Retype all of the entries word for word.

* Start DATA *

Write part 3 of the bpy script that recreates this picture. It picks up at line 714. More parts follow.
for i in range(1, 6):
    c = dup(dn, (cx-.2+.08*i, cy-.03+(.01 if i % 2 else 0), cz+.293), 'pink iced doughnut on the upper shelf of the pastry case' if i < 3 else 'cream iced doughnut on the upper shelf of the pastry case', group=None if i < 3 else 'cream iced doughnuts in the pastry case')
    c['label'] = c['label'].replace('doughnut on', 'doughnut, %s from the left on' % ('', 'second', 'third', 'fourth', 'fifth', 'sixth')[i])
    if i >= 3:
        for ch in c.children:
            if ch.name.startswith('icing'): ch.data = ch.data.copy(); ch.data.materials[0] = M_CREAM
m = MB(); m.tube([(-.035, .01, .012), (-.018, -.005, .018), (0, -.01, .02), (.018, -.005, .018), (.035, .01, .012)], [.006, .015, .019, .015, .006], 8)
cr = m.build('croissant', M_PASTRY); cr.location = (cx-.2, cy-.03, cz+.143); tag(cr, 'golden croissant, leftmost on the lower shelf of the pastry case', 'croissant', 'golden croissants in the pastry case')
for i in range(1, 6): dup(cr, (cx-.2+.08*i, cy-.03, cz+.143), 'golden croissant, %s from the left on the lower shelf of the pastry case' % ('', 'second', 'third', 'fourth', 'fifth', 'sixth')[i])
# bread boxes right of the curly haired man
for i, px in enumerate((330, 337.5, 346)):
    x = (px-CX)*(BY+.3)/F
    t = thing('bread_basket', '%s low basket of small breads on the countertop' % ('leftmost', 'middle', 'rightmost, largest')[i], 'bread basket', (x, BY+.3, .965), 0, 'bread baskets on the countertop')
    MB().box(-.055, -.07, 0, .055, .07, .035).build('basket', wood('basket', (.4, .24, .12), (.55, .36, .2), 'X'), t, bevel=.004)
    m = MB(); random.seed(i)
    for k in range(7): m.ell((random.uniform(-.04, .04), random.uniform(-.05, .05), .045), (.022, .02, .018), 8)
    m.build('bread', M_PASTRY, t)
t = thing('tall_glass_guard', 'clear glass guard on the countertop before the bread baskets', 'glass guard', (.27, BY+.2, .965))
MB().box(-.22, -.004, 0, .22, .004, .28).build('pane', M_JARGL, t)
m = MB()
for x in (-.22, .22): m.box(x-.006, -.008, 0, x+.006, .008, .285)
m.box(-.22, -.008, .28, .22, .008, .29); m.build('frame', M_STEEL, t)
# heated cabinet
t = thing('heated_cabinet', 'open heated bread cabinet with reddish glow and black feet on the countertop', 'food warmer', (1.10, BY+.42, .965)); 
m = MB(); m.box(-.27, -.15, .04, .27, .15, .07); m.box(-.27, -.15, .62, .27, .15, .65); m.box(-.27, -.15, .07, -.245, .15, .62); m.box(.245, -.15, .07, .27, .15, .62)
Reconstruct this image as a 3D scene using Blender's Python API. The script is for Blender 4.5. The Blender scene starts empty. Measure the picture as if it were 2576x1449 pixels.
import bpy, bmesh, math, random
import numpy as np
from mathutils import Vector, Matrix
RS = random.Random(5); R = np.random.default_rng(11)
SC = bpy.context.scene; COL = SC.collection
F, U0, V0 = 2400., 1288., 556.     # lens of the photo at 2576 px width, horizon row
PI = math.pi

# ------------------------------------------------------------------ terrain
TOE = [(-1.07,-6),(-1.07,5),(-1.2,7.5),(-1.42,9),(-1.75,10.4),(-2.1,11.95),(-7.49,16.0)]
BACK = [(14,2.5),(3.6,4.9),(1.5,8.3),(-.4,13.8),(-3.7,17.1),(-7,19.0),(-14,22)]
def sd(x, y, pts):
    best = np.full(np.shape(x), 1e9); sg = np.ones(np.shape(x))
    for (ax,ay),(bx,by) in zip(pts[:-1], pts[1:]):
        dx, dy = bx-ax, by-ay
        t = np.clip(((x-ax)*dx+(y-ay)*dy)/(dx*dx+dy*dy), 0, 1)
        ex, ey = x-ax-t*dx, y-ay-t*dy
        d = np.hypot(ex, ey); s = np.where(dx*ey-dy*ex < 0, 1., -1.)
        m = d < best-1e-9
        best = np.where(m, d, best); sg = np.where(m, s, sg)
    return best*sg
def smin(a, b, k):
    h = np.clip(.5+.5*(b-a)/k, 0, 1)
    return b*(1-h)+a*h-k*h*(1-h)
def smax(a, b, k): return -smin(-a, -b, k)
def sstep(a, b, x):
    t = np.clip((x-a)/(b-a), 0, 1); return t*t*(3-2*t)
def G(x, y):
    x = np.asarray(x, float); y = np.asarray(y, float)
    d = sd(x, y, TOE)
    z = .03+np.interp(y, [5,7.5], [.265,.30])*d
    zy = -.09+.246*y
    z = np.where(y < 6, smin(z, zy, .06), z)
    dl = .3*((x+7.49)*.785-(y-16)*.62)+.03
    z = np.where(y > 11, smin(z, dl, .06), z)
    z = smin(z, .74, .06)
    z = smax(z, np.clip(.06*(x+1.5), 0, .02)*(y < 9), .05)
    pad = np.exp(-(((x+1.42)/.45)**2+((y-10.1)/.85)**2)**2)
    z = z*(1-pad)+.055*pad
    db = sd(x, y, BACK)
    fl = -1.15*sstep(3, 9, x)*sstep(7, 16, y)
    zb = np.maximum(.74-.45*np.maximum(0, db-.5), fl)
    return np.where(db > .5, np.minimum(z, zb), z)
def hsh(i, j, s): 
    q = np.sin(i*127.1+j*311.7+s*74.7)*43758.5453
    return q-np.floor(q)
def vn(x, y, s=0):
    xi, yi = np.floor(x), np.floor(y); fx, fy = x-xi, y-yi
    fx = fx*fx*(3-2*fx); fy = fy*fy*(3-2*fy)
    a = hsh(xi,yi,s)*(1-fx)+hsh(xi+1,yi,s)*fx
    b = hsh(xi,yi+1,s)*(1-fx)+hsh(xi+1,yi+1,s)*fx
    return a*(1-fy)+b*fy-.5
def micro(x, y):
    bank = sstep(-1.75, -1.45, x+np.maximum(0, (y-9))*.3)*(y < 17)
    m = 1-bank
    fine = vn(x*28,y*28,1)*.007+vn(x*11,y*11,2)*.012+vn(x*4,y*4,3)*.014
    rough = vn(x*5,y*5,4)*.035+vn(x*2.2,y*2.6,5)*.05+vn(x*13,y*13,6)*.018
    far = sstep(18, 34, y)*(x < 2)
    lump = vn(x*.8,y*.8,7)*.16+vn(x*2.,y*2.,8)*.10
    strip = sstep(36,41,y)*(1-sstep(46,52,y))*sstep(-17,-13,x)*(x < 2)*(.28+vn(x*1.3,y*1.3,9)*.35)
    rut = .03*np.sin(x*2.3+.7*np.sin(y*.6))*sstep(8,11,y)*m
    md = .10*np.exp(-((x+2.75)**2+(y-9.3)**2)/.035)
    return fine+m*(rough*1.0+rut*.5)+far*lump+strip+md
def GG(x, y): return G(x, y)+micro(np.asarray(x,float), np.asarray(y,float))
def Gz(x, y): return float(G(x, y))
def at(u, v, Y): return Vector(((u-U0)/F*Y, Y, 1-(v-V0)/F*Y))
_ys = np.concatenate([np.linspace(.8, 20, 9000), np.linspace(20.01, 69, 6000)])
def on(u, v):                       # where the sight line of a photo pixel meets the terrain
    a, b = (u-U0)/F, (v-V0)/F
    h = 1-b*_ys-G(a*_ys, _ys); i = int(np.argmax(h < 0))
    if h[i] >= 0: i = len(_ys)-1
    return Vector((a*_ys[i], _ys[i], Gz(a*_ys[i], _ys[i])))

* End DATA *

▶ [ANSWER IN FULL]
Write part 3 of the bpy script that recreates this picture. It picks up at line 714. More parts follow.
for i in range(1, 6):
    c = dup(dn, (cx-.2+.08*i, cy-.03+(.01 if i % 2 else 0), cz+.293), 'pink iced doughnut on the upper shelf of the pastry case' if i < 3 else 'cream iced doughnut on the upper shelf of the pastry case', group=None if i < 3 else 'cream iced doughnuts in the pastry case')
    c['label'] = c['label'].replace('doughnut on', 'doughnut, %s from the left on' % ('', 'second', 'third', 'fourth', 'fifth', 'sixth')[i])
    if i >= 3:
        for ch in c.children:
            if ch.name.startswith('icing'): ch.data = ch.data.copy(); ch.data.materials[0] = M_CREAM
m = MB(); m.tube([(-.035, .01, .012), (-.018, -.005, .018), (0, -.01, .02), (.018, -.005, .018), (.035, .01, .012)], [.006, .015, .019, .015, .006], 8)
cr = m.build('croissant', M_PASTRY); cr.location = (cx-.2, cy-.03, cz+.143); tag(cr, 'golden croissant, leftmost on the lower shelf of the pastry case', 'croissant', 'golden croissants in the pastry case')
for i in range(1, 6): dup(cr, (cx-.2+.08*i, cy-.03, cz+.143), 'golden croissant, %s from the left on the lower shelf of the pastry case' % ('', 'second', 'third', 'fourth', 'fifth', 'sixth')[i])
# bread boxes right of the curly haired man
for i, px in enumerate((330, 337.5, 346)):
    x = (px-CX)*(BY+.3)/F
    t = thing('bread_basket', '%s low basket of small breads on the countertop' % ('leftmost', 'middle', 'rightmost, largest')[i], 'bread basket', (x, BY+.3, .965), 0, 'bread baskets on the countertop')
    MB().box(-.055, -.07, 0, .055, .07, .035).build('basket', wood('basket', (.4, .24, .12), (.55, .36, .2), 'X'), t, bevel=.004)
    m = MB(); random.seed(i)
    for k in range(7): m.ell((random.uniform(-.04, .04), random.uniform(-.05, .05), .045), (.022, .02, .018), 8)
    m.build('bread', M_PASTRY, t)
t = thing('tall_glass_guard', 'clear glass guard on the countertop before the bread baskets', 'glass guard', (.27, BY+.2, .965))
MB().box(-.22, -.004, 0, .22, .004, .28).build('pane', M_JARGL, t)
m = MB()
for x in (-.22, .22): m.box(x-.006, -.008, 0, x+.006, .008, .285)
m.box(-.22, -.008, .28, .22, .008, .29); m.build('frame', M_STEEL, t)
# heated cabinet
t = thing('heated_cabinet', 'open heated bread cabinet with reddish glow and black feet on the countertop', 'food warmer', (1.10, BY+.42, .965)); 
m = MB(); m.box(-.27, -.15, .04, .27, .15, .07); m.box(-.27, -.15, .62, .27, .15, .65); m.box(-.27, -.15, .07, -.245, .15, .62); m.box(.245, -.15, .07, .27, .15, .62)
Reconstruct this image as a 3D scene using Blender's Python API. The script is for Blender 4.5. The Blender scene starts empty. Measure the picture as if it were 2576x1449 pixels.
import bpy, bmesh, math, random
import numpy as np
from mathutils import Vector, Matrix
RS = random.Random(5); R = np.random.default_rng(11)
SC = bpy.context.scene; COL = SC.collection
F, U0, V0 = 2400., 1288., 556.     # lens of the photo at 2576 px width, horizon row
PI = math.pi

# ------------------------------------------------------------------ terrain
TOE = [(-1.07,-6),(-1.07,5),(-1.2,7.5),(-1.42,9),(-1.75,10.4),(-2.1,11.95),(-7.49,16.0)]
BACK = [(14,2.5),(3.6,4.9),(1.5,8.3),(-.4,13.8),(-3.7,17.1),(-7,19.0),(-14,22)]
def sd(x, y, pts):
    best = np.full(np.shape(x), 1e9); sg = np.ones(np.shape(x))
    for (ax,ay),(bx,by) in zip(pts[:-1], pts[1:]):
        dx, dy = bx-ax, by-ay
        t = np.clip(((x-ax)*dx+(y-ay)*dy)/(dx*dx+dy*dy), 0, 1)
        ex, ey = x-ax-t*dx, y-ay-t*dy
        d = np.hypot(ex, ey); s = np.where(dx*ey-dy*ex < 0, 1., -1.)
        m = d < best-1e-9
        best = np.where(m, d, best); sg = np.where(m, s, sg)
    return best*sg
def smin(a, b, k):
    h = np.clip(.5+.5*(b-a)/k, 0, 1)
    return b*(1-h)+a*h-k*h*(1-h)
def smax(a, b, k): return -smin(-a, -b, k)
def sstep(a, b, x):
    t = np.clip((x-a)/(b-a), 0, 1); return t*t*(3-2*t)
def G(x, y):
    x = np.asarray(x, float); y = np.asarray(y, float)
    d = sd(x, y, TOE)
    z = .03+np.interp(y, [5,7.5], [.265,.30])*d
    zy = -.09+.246*y
    z = np.where(y < 6, smin(z, zy, .06), z)
    dl = .3*((x+7.49)*.785-(y-16)*.62)+.03
    z = np.where(y > 11, smin(z, dl, .06), z)
    z = smin(z, .74, .06)
    z = smax(z, np.clip(.06*(x+1.5), 0, .02)*(y < 9), .05)
    pad = np.exp(-(((x+1.42)/.45)**2+((y-10.1)/.85)**2)**2)
    z = z*(1-pad)+.055*pad
    db = sd(x, y, BACK)
    fl = -1.15*sstep(3, 9, x)*sstep(7, 16, y)
    zb = np.maximum(.74-.45*np.maximum(0, db-.5), fl)
    return np.where(db > .5, np.minimum(z, zb), z)
def hsh(i, j, s): 
    q = np.sin(i*127.1+j*311.7+s*74.7)*43758.5453
    return q-np.floor(q)
def vn(x, y, s=0):
    xi, yi = np.floor(x), np.floor(y); fx, fy = x-xi, y-yi
    fx = fx*fx*(3-2*fx); fy = fy*fy*(3-2*fy)
    a = hsh(xi,yi,s)*(1-fx)+hsh(xi+1,yi,s)*fx
    b = hsh(xi,yi+1,s)*(1-fx)+hsh(xi+1,yi+1,s)*fx
    return a*(1-fy)+b*fy-.5
def micro(x, y):
    bank = sstep(-1.75, -1.45, x+np.maximum(0, (y-9))*.3)*(y < 17)
    m = 1-bank
    fine = vn(x*28,y*28,1)*.007+vn(x*11,y*11,2)*.012+vn(x*4,y*4,3)*.014
    rough = vn(x*5,y*5,4)*.035+vn(x*2.2,y*2.6,5)*.05+vn(x*13,y*13,6)*.018
    far = sstep(18, 34, y)*(x < 2)
    lump = vn(x*.8,y*.8,7)*.16+vn(x*2.,y*2.,8)*.10
    strip = sstep(36,41,y)*(1-sstep(46,52,y))*sstep(-17,-13,x)*(x < 2)*(.28+vn(x*1.3,y*1.3,9)*.35)
    rut = .03*np.sin(x*2.3+.7*np.sin(y*.6))*sstep(8,11,y)*m
    md = .10*np.exp(-((x+2.75)**2+(y-9.3)**2)/.035)
    return fine+m*(rough*1.0+rut*.5)+far*lump+strip+md
def GG(x, y): return G(x, y)+micro(np.asarray(x,float), np.asarray(y,float))
def Gz(x, y): return float(G(x, y))
def at(u, v, Y): return Vector(((u-U0)/F*Y, Y, 1-(v-V0)/F*Y))
_ys = np.concatenate([np.linspace(.8, 20, 9000), np.linspace(20.01, 69, 6000)])
def on(u, v):                       # where the sight line of a photo pixel meets the terrain
    a, b = (u-U0)/F, (v-V0)/F
    h = 1-b*_ys-G(a*_ys, _ys); i = int(np.argmax(h < 0))
    if h[i] >= 0: i = len(_ys)-1
    return Vector((a*_ys[i], _ys[i], Gz(a*_ys[i], _ys[i])))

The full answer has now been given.